В отдельных случаях, когда дистанция между патроном и клиентом никак не позволяла назвать их отношения дружбой, требовалось все-таки придать им хоть сколько-нибудь персонализированный оттенок. Наглядное тому свидетельство (правда, в художественно стилизованной форме) — рассказанная биографом Вышинского история, скорее всего анекдотическая, о Вышинском и его клиенте, знаменитом эстрадном певце Александре Вертинском. После того как Вертинский благодаря Вышинскому получил возможность вернуться в СССР из Китая, где жил в эмиграции, Вышинский якобы пришел однажды на его концерт. Там он «скромно сидел в боковой ложе, укрытый от любопытных глаз бархатными занавесками. Однако для артиста на сцене его присутствие не осталось тайной. Он прекрасно знал, кому Судьба предназначила стать его благодетелем. Начиная петь, он в знак уважения слегка повернулся к этой ложе. Совсем чуть-чуть, но все же заметно. И поклонился в сторону той же ложи отдельно и с особенным достоинством»{437}.

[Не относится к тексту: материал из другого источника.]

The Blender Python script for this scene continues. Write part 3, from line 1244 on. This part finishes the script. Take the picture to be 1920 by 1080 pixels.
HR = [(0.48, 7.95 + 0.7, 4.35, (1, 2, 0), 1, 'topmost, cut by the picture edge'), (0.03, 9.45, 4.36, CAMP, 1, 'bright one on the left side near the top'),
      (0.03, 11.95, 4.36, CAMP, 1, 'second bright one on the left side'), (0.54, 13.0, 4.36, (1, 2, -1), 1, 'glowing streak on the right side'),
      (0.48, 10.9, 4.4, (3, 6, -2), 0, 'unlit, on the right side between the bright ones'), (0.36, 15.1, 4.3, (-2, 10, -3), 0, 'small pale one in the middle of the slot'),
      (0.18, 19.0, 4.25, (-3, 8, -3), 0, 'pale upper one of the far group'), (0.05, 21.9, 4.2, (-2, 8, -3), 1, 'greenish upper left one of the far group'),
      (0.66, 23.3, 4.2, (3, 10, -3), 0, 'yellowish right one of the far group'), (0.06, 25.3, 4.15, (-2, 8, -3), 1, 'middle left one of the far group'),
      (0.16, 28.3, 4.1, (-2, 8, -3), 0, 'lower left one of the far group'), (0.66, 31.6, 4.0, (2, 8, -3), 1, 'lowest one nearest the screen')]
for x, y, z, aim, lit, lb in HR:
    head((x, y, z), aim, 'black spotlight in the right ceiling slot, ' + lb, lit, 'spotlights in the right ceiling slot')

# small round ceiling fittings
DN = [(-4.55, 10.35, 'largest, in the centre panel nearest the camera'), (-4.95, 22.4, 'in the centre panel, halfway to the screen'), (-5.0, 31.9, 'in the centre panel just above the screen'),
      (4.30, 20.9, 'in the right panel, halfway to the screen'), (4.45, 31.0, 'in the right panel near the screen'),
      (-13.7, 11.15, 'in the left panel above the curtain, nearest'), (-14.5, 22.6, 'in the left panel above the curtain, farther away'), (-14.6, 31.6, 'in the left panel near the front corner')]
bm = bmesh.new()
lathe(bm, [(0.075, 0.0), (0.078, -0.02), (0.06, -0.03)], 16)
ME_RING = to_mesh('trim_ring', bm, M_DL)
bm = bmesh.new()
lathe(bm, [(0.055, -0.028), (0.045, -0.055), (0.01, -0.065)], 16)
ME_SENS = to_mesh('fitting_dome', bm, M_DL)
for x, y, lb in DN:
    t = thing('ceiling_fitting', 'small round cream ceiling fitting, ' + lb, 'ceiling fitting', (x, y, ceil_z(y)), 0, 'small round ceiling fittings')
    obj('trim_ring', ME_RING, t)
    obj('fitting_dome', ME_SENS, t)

Наталии Сац, сосланной в 1940-х гг. в провинцию, было чрезвычайно важно обзавестись новыми клиентскими связями в местах ссылки. Судя по ее рассказу, это означало любыми средствами добиться встречи с потенциальным патроном и — самое главное — постараться при этом каким-то образом завязать с ним отношения мало-мальски личного характера. Например, в Алма-Ате, после того как ей наконец удалось увидеться со вторым секретарем ЦК партии Казахстана Жумабаем Шаяхметовым, доказательством успеха встречи — то есть установления личной связи — стал коробок спичек с его стола, на мгновение привлекший внимание Сац, который Шаяхметов (тоже умевший играть в эту игру) в шутку прислал ей потом с курьером. Позже, когда враги в саратовском театре грозили ей переводом еще дальше в глушь, она «собралась с духом, отправила лично… обливаясь слезами, просьбу» первому секретарю обкома Г. А. Боркову — патрону, устроившему ее в этот театр{438}.